Get the Triumph out on a track and that's where you will find out it's true potential. I took it to Rockingham National circuit for a trackday with Rapid Tracks and it was absolutely brilliant! I don't think I have ever had so much fun on any 600 ever, anywhere!! This bike just eats up everything in sight, you can take liberties on any corner, rev it out on the straights and become the King (or Queen) of the late brakers. It can seriously outperform many much larger Superbikes. The combination of the very agile chassis, Pirelli Diablo Corsa tyres and a hot track was just the ticket for a very enjoyable day. All I can say is that I rode back home in the evening a very hapy man after a full day on track in 32deg temperatures and full leathers! It was one of the best track days I have ever had.

The Daytona has perfect turn-in, great feedback and with those Pirellis on I can say that I didn't get a single hint of a slide in over 70 laps of the Rockingham circuit. The back-end was truly anchored to the ground on every corner letting me get the power on very early. The front end being so stable let me carry a huge amount of corner speed as well, all I really had to be concerned about was keeping the motor spinning up and not to rev-out mid corner. I started off in the morning by running a gear too low thinking I needed to keep the revs up all the time, that soon changed as the day went on. I found that I could run a gear higher because the engine has such great midrange pull so I actually managed to go faster as a result.

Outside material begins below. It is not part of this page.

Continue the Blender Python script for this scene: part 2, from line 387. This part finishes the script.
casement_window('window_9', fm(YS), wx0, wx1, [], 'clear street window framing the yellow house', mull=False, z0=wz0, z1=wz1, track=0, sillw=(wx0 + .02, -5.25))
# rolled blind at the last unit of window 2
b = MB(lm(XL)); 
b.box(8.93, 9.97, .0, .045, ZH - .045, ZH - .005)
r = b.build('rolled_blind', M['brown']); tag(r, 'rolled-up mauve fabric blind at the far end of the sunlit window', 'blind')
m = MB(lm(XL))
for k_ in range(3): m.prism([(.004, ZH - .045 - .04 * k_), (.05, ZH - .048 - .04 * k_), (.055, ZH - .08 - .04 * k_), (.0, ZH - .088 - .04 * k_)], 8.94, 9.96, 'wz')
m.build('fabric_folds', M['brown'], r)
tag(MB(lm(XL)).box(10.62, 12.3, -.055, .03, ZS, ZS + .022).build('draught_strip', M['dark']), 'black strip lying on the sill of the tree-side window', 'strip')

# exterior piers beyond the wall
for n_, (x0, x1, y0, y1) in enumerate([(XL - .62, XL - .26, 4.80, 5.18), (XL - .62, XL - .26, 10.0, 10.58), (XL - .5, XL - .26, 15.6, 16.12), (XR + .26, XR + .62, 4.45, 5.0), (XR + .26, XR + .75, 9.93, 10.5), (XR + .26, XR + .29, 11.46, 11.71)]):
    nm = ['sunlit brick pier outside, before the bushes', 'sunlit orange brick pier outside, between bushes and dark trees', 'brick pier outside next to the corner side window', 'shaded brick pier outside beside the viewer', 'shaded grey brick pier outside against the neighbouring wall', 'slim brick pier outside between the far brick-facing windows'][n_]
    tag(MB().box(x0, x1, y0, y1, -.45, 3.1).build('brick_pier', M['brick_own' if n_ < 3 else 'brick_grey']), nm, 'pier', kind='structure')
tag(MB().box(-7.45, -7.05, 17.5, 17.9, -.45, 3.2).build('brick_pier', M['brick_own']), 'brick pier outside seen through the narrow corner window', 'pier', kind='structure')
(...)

Triumph have put together a wonderful package with the Daytona 600 that the bike is almost in a class of it's own. With the great chassis and brilliant engine they have also added some fantastic brakes to compliment everything else about the bike. You can honestly stand on the brakes at the last moment from flat out and stop in total confidence, not a squirm or any sign of breaking instability, in fact you could actually squeal the front tyre! The twin 308mm discs, with four-pot Nissin calipers, are fantastic, they have lots of bite and feel about them and are not at all aggressive with their response. I can only compare them to the brakes fitted to the Ducati 999S, Brembo gold series, that's the only other set-up that i can honestly say is anywhere near the quality of the Triumph brakes. It's no wonder that the Triumph Valmoto race team decided to keep the standard brakes for racing, and I totally agree with them!

Triumph have entered the ultra competitive world of the Supersport 600 and have gone head to head with the best of them. Not only have they done this but Triumph have created a new benchmark in this class. They have stood up to the opposition with the same in-line four cylinder format, inviting direct comparison by customers around the globe. This class is a rather different game from the niche market that Triumph has been so sucessfull in. The stakes are high against space-age hardware like the Honda CBR600RR, R6 and GSXR600. In an ultra-demanding market, styling as well as performance must be cutting edge, and everyday rideability has to be backed up by race success. The Daytona 600 is already winning races, the TT600 didn't make it, but the Daytona 600 will, that's for sure. It will take a lot to beat the Daytona 600, it's a bike for real-world riding.